» **Information provided**:

## START

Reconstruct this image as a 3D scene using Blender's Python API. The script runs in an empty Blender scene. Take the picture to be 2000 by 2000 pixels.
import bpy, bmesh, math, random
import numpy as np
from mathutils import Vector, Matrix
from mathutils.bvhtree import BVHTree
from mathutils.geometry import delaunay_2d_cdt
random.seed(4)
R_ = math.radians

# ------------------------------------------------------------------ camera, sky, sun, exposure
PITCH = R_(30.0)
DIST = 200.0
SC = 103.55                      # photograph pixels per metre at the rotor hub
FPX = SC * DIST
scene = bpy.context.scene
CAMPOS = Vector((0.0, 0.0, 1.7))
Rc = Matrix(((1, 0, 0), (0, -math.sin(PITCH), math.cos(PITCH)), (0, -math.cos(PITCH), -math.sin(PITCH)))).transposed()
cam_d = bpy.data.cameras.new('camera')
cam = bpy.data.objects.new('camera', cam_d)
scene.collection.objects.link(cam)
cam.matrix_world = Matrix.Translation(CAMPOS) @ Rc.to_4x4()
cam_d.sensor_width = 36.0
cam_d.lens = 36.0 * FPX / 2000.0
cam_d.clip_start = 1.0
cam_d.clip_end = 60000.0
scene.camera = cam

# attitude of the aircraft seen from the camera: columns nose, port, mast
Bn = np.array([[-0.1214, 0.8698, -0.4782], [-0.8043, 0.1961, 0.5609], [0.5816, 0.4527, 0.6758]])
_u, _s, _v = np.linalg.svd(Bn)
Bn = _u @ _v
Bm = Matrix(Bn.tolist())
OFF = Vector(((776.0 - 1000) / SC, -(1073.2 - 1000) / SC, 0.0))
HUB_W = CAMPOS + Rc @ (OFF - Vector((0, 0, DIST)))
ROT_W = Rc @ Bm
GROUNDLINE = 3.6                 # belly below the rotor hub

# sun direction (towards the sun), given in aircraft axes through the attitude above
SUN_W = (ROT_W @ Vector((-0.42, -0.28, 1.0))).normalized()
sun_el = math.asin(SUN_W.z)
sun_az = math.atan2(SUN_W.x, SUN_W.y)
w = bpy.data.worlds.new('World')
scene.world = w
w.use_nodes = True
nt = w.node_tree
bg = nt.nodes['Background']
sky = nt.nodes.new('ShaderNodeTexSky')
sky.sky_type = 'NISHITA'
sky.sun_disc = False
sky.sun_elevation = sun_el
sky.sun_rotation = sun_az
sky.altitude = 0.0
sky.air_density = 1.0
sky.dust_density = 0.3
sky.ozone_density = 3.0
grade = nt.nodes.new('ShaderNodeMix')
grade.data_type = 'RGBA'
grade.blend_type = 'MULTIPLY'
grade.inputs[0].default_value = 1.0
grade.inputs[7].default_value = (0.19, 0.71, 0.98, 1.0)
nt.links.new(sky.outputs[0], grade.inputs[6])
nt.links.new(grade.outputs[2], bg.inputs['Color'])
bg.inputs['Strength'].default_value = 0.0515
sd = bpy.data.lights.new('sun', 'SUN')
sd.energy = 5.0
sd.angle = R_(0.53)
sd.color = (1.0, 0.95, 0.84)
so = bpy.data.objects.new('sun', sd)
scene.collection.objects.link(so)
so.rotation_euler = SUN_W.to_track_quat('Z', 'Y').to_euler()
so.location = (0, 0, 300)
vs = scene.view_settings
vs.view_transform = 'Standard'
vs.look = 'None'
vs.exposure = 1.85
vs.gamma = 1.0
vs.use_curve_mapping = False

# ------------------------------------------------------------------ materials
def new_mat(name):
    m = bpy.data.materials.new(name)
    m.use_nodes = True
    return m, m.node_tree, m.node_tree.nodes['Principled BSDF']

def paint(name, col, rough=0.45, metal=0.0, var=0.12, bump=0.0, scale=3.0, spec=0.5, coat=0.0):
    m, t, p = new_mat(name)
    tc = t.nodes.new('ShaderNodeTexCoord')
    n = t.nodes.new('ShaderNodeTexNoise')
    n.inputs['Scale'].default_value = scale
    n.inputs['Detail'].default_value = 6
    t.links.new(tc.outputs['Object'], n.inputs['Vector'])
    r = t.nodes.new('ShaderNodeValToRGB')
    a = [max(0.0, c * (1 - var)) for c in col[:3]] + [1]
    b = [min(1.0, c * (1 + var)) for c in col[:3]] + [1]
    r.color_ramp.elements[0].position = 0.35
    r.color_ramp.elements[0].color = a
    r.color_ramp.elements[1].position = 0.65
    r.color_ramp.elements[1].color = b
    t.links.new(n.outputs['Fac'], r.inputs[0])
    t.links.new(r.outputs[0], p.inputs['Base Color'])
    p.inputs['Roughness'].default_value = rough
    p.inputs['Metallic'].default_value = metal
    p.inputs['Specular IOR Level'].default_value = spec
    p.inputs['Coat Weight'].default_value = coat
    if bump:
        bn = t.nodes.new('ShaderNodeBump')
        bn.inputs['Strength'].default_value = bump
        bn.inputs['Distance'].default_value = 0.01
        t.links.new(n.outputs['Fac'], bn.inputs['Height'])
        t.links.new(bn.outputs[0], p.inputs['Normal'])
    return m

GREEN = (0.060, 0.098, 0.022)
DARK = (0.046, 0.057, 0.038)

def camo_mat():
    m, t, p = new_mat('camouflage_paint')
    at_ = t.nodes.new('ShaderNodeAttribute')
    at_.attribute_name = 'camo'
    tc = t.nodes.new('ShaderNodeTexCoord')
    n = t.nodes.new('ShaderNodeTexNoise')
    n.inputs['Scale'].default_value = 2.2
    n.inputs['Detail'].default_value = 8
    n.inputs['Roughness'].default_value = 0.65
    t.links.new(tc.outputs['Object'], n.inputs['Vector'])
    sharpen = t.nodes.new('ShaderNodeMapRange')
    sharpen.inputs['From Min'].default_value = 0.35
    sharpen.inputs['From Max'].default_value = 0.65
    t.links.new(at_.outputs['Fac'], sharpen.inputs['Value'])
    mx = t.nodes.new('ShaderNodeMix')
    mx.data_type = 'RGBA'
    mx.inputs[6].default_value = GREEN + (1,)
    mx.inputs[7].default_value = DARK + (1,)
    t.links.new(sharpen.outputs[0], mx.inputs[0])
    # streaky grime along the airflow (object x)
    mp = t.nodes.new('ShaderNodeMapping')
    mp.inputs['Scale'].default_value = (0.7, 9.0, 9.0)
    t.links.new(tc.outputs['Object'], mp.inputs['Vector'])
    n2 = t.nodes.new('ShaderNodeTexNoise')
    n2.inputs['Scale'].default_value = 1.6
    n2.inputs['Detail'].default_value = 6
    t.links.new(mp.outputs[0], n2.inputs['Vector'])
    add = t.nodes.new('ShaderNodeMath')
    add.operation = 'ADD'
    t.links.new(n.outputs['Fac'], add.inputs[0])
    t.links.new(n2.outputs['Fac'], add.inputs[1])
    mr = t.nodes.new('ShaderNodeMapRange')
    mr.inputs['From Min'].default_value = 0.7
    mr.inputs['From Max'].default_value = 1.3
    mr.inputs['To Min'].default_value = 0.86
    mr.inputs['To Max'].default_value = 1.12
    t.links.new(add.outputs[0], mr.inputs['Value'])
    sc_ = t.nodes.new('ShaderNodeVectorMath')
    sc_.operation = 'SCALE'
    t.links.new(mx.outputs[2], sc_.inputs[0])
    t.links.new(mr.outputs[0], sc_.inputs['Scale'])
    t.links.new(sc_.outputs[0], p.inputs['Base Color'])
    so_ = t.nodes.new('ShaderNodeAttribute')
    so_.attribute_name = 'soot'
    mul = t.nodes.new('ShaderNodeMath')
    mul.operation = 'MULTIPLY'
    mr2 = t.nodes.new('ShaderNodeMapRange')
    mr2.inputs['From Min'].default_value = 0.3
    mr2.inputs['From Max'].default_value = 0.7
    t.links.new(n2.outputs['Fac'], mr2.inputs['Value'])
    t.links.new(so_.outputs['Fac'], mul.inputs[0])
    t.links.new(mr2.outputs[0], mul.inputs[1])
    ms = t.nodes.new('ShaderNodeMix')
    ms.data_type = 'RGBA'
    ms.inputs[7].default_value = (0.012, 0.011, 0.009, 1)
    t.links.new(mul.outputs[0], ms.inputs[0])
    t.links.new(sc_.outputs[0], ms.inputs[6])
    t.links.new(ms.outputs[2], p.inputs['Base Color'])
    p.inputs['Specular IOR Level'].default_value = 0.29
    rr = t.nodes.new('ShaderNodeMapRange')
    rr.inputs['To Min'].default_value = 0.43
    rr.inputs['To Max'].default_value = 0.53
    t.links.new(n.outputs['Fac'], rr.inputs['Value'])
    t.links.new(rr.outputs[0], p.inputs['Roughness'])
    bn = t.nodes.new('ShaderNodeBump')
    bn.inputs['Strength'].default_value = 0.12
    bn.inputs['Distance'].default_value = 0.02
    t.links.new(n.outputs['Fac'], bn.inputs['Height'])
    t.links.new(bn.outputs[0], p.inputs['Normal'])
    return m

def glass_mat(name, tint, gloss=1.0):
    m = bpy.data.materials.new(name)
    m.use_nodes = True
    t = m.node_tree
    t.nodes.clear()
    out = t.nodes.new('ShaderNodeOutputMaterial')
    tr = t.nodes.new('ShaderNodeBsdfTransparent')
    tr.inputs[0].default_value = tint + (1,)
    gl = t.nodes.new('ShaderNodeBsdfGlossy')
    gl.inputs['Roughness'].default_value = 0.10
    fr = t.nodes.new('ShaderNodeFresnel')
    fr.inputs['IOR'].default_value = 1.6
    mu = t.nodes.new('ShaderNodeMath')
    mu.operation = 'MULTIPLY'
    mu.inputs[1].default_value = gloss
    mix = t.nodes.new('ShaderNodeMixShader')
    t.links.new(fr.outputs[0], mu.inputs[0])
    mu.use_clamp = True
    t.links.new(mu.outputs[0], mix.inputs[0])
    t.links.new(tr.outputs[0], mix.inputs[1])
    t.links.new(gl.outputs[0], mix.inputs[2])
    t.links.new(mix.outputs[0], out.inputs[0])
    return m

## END

» **Problem details**: Include the first line, the line containing "R_ = math.radians", and every line between them, copied exactly from the material above; output no other line.

» **Response to this exercise**:
Reconstruct this image as a 3D scene using Blender's Python API. The script runs in an empty Blender scene. Take the picture to be 2000 by 2000 pixels.
import bpy, bmesh, math, random
import numpy as np
from mathutils import Vector, Matrix
from mathutils.bvhtree import BVHTree
from mathutils.geometry import delaunay_2d_cdt
random.seed(4)
R_ = math.radians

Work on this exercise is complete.